Bar bites at Rigsby's Kitchen

Beth Stallings, Columbus Crave

Sitting at the bar at Rigsby's Kitchen has always been cool.

Maybe it's the white marble-top bar or the sleek black-leather seats or the mirrors back-lighting liquor and wine bottles behind the bar. The space has energy.

Plenty of fun can be found on the bar menu, which has a mix of old favorites shifted from the dinner menu and larger plates priced for a casual night out.

"The bar menu really got derived from that older menu that had too many things on it, " said owner and chef Kent Rigsby, referring to the dining-room menu that has been revamped.

He didn't want to get rid of popular dishes such as deviled eggs and Sicilian meatballs, he said, so the dishes were shifted to the bar menu. Sandwiches, pizza and pasta dishes were added to round it out.

The menu is a mix of small bites that are great to share and dishes that make for a hearty meal. There are great simple bites, including sopressata rolled and stuffed with thick herbed goat cheese ($5) and tender smoked salmon crostinis topped with chive and horseradish cream ($5). Larger plates include the spaghetti d'Angelo ($10), smoked salmon club ($15) and pizzas, including a margherita ($12) and a pie topped with house-made sausage ($15).

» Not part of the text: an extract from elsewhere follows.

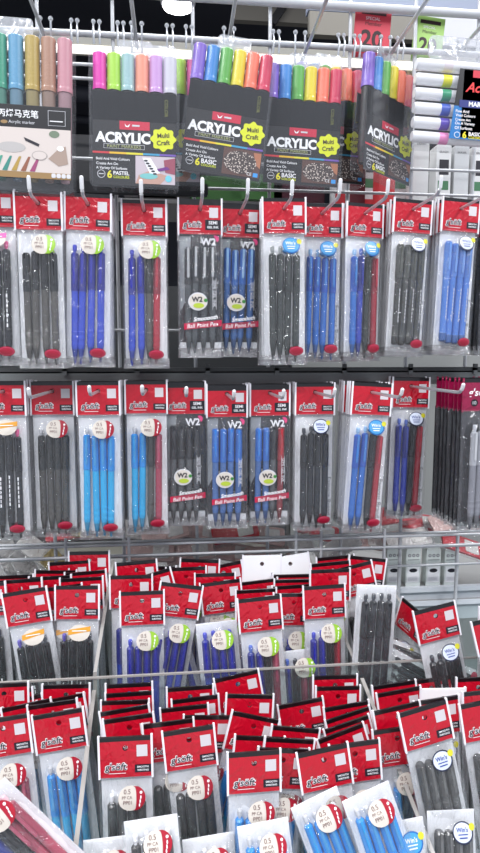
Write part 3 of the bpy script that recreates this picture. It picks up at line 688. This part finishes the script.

One of my favorite dishes lately has been the mozzarella and sourdough kebab ($7) that is almost like a skewered panzanella salad minus the tomatoes. Charred chunks of sourdough, made by Rigsby's bakery Eleni-Christina, are strung with mild mozzarella and smoky Nueske's bacon. A drizzle of balsamic adds a vinegary bite. I'd order the large medjool dates ($7) simply for a few more spoonfuls of the accompanying tomato sauce pleasantly spiced with cumin. It's a great counterpoint to the dates stuffed with slightly spicy sausage and wrapped with bacon.

A little-known fact at Rigsby's: Very little butter is used in the kitchen. It's part of Rigsby's personal mantra: Food can be delicious and nourishing, and eating out doesn't have to equal indulgence. But, he'll interject, fat is great in moderation. Nowhere else on the bar menu is that better illustrated than in the crisp lard-fried french fries that come with the huge Pat LaFrieda beef burger ($15) topped with Canadian cheddar and aioli.

Sit in the bar area from 3:30 to 7 p.m. Mondays through Saturdays and you can take advantage of happy-hour pricing on drinks, including $5 select wine quartinos, $2 select beers and half-off well cocktails. On Mondays, the $1 raw-oyster special starts at 4 p.m. and goes until the supply is gone.